Thursday, May 15, 2014

A Hyena Tale – Part 1 T-shirts

At the beginning of March, I answered the call to volunteer by helping out with the First Grade Musical at Alex’s school. Somehow (maybe through cloudy judgment on my part), I ended up being in charge of costumes for 19 hyenas. The requirements for the costumes were; the shirts needed to be tan with black spots, there needed to be some sort of earpiece, a tail and black bottoms with black socks. The parents would supply the bottoms and socks but the rest was up to me. The budget was about $10 per kid for the pieces that weren’t supplied by parents. After a little bit of brainstorming, I knew I wanted to stencil the shirts. I’d done some T-shirts over the summer to put in the favor bag at Alex’s birthday party so it wasn’t completely out of my comfort zone and I had some black fabric paint leftover from that. While waiting for the t-shirt order to come in ($2.99 per shirt from hanes.com), I looked around at a few stores to see if there was a pre-made animal stencil with non-leopard, non-cheetah spots. There was not. I ended up tracing scrapbook paper with“animal” spots onto a stencil mat and used an exacto knife to cut out the holes. After that it was pretty easy. I’d put the shirt over a glass cutting board (so the fabric paint wouldn’t seep through to the backside of the shirt) and tape the stencil to the shirt. Then, I used a sponge pouncer to apply the black paint. The longest part of the labor process was the paint application but Netflix and Pandora helped me through the monotony. All in all, I think it took about 5 hours (over a few days) to do all 19 shirts. The finished product was something I was happy with too.

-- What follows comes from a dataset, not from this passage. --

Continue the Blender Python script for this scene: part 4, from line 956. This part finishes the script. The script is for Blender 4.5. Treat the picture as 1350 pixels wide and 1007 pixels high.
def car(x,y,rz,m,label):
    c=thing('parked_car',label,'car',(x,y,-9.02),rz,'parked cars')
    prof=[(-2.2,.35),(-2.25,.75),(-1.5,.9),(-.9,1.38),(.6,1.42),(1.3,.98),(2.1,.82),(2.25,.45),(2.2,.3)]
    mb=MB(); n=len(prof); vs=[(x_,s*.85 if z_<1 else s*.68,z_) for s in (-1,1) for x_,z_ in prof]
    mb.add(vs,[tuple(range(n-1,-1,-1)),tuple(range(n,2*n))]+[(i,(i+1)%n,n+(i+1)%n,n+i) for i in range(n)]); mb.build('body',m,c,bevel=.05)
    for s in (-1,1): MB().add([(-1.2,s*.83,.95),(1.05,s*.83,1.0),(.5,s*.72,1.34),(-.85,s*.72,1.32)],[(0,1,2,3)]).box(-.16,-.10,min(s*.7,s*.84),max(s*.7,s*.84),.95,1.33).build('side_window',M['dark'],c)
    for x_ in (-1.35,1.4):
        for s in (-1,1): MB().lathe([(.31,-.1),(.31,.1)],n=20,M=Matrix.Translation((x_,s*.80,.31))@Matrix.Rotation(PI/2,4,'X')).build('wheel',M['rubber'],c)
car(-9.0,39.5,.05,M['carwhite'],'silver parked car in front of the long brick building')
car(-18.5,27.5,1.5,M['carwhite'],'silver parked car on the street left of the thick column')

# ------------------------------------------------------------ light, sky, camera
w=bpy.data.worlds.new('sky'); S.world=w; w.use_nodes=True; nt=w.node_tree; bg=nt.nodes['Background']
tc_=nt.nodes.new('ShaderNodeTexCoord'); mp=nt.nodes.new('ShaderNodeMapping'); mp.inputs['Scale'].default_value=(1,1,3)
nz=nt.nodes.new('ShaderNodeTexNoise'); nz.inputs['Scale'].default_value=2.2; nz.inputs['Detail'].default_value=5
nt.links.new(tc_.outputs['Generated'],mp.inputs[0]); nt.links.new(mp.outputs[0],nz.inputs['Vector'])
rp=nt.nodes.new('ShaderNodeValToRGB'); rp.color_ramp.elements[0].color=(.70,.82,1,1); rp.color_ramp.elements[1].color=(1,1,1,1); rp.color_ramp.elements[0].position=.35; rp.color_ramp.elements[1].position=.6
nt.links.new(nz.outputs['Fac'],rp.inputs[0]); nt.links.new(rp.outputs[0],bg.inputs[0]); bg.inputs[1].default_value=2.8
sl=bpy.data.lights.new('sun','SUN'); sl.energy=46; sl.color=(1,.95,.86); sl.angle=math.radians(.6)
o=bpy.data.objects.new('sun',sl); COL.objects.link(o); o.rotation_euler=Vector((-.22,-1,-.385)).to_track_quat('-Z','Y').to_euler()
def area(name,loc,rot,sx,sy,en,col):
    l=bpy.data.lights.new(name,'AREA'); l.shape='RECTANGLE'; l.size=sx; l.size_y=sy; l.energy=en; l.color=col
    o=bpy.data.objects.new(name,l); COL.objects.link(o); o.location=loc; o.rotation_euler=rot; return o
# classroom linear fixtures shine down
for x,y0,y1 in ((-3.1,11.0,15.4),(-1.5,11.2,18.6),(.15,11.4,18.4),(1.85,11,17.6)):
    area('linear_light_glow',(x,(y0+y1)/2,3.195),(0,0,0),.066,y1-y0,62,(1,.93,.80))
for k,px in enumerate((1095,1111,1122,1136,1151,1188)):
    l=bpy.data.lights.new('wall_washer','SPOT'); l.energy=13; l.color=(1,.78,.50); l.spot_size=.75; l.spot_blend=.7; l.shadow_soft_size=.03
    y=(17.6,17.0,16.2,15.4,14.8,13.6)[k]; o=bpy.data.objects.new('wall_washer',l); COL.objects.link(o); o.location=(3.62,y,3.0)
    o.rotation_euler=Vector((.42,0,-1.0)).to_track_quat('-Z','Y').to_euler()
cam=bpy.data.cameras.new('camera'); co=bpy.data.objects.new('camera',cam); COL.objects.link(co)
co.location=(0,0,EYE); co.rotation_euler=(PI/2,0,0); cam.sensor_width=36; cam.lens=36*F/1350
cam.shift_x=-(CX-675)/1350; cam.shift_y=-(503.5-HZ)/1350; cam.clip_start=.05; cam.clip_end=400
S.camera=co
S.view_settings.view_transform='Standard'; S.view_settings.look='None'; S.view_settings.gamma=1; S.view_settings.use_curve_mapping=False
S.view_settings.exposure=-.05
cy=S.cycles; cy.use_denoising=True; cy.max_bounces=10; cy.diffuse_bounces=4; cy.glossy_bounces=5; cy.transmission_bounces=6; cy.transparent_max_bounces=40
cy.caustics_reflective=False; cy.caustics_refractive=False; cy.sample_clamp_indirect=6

1. First I traced the spots onto the stencil.  I used a colored pencil for tracing and then cut out the spots with and exacto knife.  I used a cutting board beneath so I wouldn't scratch anything while cutting out spots and then later to protect the back of the shirt from paint seeping through from the front of the shirt.

2.  I found that taping the stencil to the shirt helped with stability and lessened the bleedthrough from the spots.

3.  The finished product.
 
Painting the shirts was by far the most time consuming part of the whole costume.  In addition to the actual painting time, the shirts also needed to lay flat for 4 hours (per the instructions on the bottle) so the fabric paint could cure.